- [Source material]:
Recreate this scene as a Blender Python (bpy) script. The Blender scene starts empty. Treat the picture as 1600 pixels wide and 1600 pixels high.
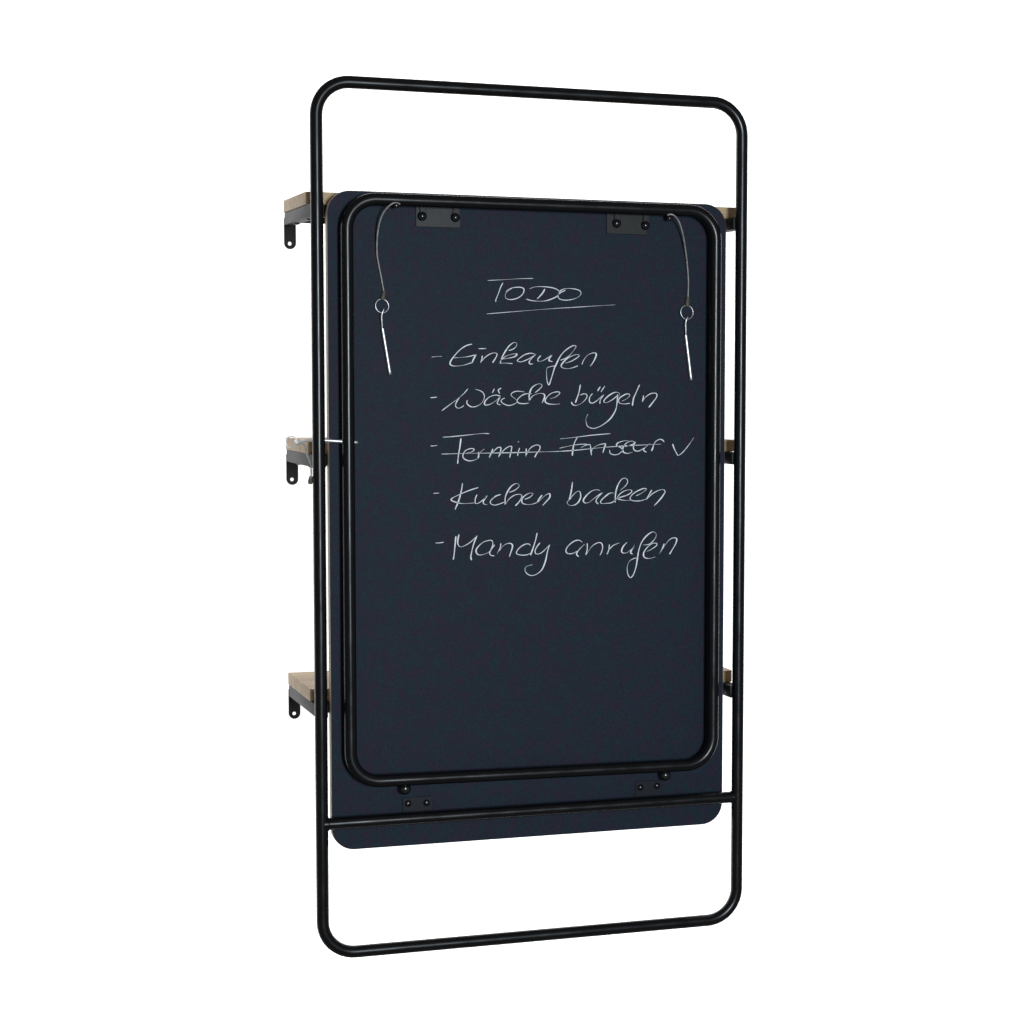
import bpy, bmesh, math, random
from mathutils import Vector, Matrix
random.seed(7)
CAM_LOC=(-0.83835,-2.94273,0.20472)
CAM_R=(0.930363,-0.366553,0.007964)
CAM_U=(0.023168,0.080455,0.996489)
CAM_F=(0.365907,0.926912,-0.083345)
LENS=77.5499
SHX=-0.236282
SHY=0.045303
D_H = 1.16810
D_bw = 0.28309
D_bt = 0.44359
D_bb = -0.44637
D_yb = 0.01669
D_iw = 0.26082
D_it = 0.43236
D_ib = -0.35269
D_yi = -0.00145
D_cb = -0.40563
D_Xs = 0.30653
D_y1 = 0.04236
D_y2 = 0.22223
D_zt = 0.44248
D_zm = 0.10930
D_zb = -0.22730
D_th = 0.01672
D_ah = 0.01697
D_Xa = 0.30564

sc = bpy.context.scene
C = sc.collection
# ---------------------------------------------------------------- camera
cd = bpy.data.cameras.new('camera'); cam = bpy.data.objects.new('camera', cd); C.objects.link(cam)
r_, u_, f_ = Vector(CAM_R), Vector(CAM_U), Vector(CAM_F)
cam.matrix_world = Matrix((( r_.x, u_.x, -f_.x, CAM_LOC[0]), (r_.y, u_.y, -f_.y, CAM_LOC[1]),
                           (r_.z, u_.z, -f_.z, CAM_LOC[2]), (0, 0, 0, 1)))
cd.sensor_width = 36; cd.lens = LENS; cd.shift_x = SHX; cd.shift_y = SHY
cd.clip_start = .05; cd.clip_end = 100
sc.camera = cam
sc.render.resolution_x = 1024; sc.render.resolution_y = 1024
# ---------------------------------------------------------------- world, lamps, exposure
w = bpy.data.worlds.new('World'); sc.world = w; w.use_nodes = True
bg = w.node_tree.nodes['Background']; bg.inputs[0].default_value = (1, .95, .90, 1); bg.inputs[1].default_value = .135
sc.view_settings.view_transform = 'Standard'; sc.view_settings.look = 'None'
sc.view_settings.exposure = 0; sc.view_settings.gamma = 1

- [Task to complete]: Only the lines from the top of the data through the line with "D_Xa = 0.30564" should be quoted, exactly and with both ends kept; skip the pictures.

- [Answer]:
Recreate this scene as a Blender Python (bpy) script. The Blender scene starts empty. Treat the picture as 1600 pixels wide and 1600 pixels high.
import bpy, bmesh, math, random
from mathutils import Vector, Matrix
random.seed(7)
CAM_LOC=(-0.83835,-2.94273,0.20472)
CAM_R=(0.930363,-0.366553,0.007964)
CAM_U=(0.023168,0.080455,0.996489)
CAM_F=(0.365907,0.926912,-0.083345)
LENS=77.5499
SHX=-0.236282
SHY=0.045303
D_H = 1.16810
D_bw = 0.28309
D_bt = 0.44359
D_bb = -0.44637
D_yb = 0.01669
D_iw = 0.26082
D_it = 0.43236
D_ib = -0.35269
D_yi = -0.00145
D_cb = -0.40563
D_Xs = 0.30653
D_y1 = 0.04236
D_y2 = 0.22223
D_zt = 0.44248
D_zm = 0.10930
D_zb = -0.22730
D_th = 0.01672
D_ah = 0.01697
D_Xa = 0.30564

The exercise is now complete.